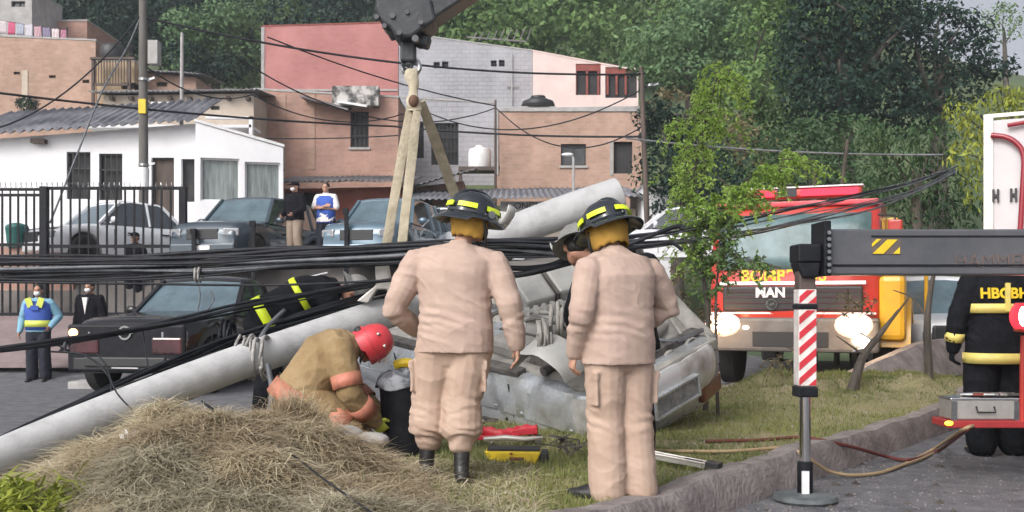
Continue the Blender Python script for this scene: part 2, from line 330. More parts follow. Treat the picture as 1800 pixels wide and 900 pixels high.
gy = list(np.arange(17, 60, 1.0))+list(np.arange(60, 270, 6))+[300,400,500]
g = gridmesh('hillside', list(np.arange(-260, -40, 12))+list(np.arange(-40, 60, 1.6))+list(np.arange(60, 300, 12)), [-80,-40,0,10]+gy, lambda x,y: H(x,y)-(.03 if y > 33 else .35*sst(16.9,18,y)+.03), M['hill'])
rd = gridmesh('road', list(np.arange(-60, 60, 2)), [-40,-20,-5,0,5,10,15,17,18,19,20,21], lambda x,y: H(x,y)-.0, M['asphalt'])
gridmesh('parking_lot', list(np.arange(-30, 4, 1.0)), [21,22.2,22.6,23,23.4,24,25,26,28,30,32], lambda x,y: H(x,y)+.01, M['lot'])
gridmesh('pavement', list(np.arange(-30, -2.0, 1.0)), [17.6,18,19,20,21,22,22.2], lambda x,y: H(x,y)+.10+.02*(y-17.6), M['paving'])
# traffic island : strip between near kerb and far kerb
near = [(-12,-11.0),(-3.59,0.0),(-.52,4.0),(.72,5.63),(2.0,7.33),(4.44,10.5),(6.5,13.2),(8.2,15.0)]
farb = [(-16,-6.0),(-9,2.0),(-4.6,5.7),(-3.3,6.9),(-.6,9.4),(2.2,12.0),(4.8,13.5),(8.3,15.3)]
def gz(x, y):
    z = .19
    z += .41*math.exp(-((x+1.62)/.62)**2-((y-6.0)/.75)**2)
    z += .20*math.exp(-((x+2.3)/.5)**2-((y-5.6)/.6)**2)
    z += .12*math.exp(-((x+.95)/.42)**2-((y-6.0)/.5)**2)
    z += .16*math.exp(-((x+1.3)/1.0)**2-((y-5.0)/.6)**2)
    z += .26*math.exp(-((x-4.4)/1.9)**2-((y-12.4)/1.1)**2)
    z += .22*math.exp(-((x-3.0)/.45)**2-((y-11.6)/.6)**2)
    z += min(1,max(0,(z-.22)*5))*(.12*noise.noise(Vector((x*2.4, y*2.4, 4)))+.05*noise.noise(Vector((x*5.5, y*5.5, 8))))
    z += .03*noise.noise(Vector((x*1.1, y*1.1, 0)))+.018*noise.noise(Vector((x*4, y*4, 2)))
    return z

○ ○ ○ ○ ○

→ **What is asked**: Extract every line of the data exactly; pictures stay out.

→ **Output**:
Continue the Blender Python script for this scene: part 2, from line 330. More parts follow. Treat the picture as 1800 pixels wide and 900 pixels high.
gy = list(np.arange(17, 60, 1.0))+list(np.arange(60, 270, 6))+[300,400,500]
g = gridmesh('hillside', list(np.arange(-260, -40, 12))+list(np.arange(-40, 60, 1.6))+list(np.arange(60, 300, 12)), [-80,-40,0,10]+gy, lambda x,y: H(x,y)-(.03 if y > 33 else .35*sst(16.9,18,y)+.03), M['hill'])
rd = gridmesh('road', list(np.arange(-60, 60, 2)), [-40,-20,-5,0,5,10,15,17,18,19,20,21], lambda x,y: H(x,y)-.0, M['asphalt'])
gridmesh('parking_lot', list(np.arange(-30, 4, 1.0)), [21,22.2,22.6,23,23.4,24,25,26,28,30,32], lambda x,y: H(x,y)+.01, M['lot'])
gridmesh('pavement', list(np.arange(-30, -2.0, 1.0)), [17.6,18,19,20,21,22,22.2], lambda x,y: H(x,y)+.10+.02*(y-17.6), M['paving'])
# traffic island : strip between near kerb and far kerb
near = [(-12,-11.0),(-3.59,0.0),(-.52,4.0),(.72,5.63),(2.0,7.33),(4.44,10.5),(6.5,13.2),(8.2,15.0)]
farb = [(-16,-6.0),(-9,2.0),(-4.6,5.7),(-3.3,6.9),(-.6,9.4),(2.2,12.0),(4.8,13.5),(8.3,15.3)]
def gz(x, y):
    z = .19
    z += .41*math.exp(-((x+1.62)/.62)**2-((y-6.0)/.75)**2)
    z += .20*math.exp(-((x+2.3)/.5)**2-((y-5.6)/.6)**2)
    z += .12*math.exp(-((x+.95)/.42)**2-((y-6.0)/.5)**2)
    z += .16*math.exp(-((x+1.3)/1.0)**2-((y-5.0)/.6)**2)
    z += .26*math.exp(-((x-4.4)/1.9)**2-((y-12.4)/1.1)**2)
    z += .22*math.exp(-((x-3.0)/.45)**2-((y-11.6)/.6)**2)
    z += min(1,max(0,(z-.22)*5))*(.12*noise.noise(Vector((x*2.4, y*2.4, 4)))+.05*noise.noise(Vector((x*5.5, y*5.5, 8))))
    z += .03*noise.noise(Vector((x*1.1, y*1.1, 0)))+.018*noise.noise(Vector((x*4, y*4, 2)))
    return z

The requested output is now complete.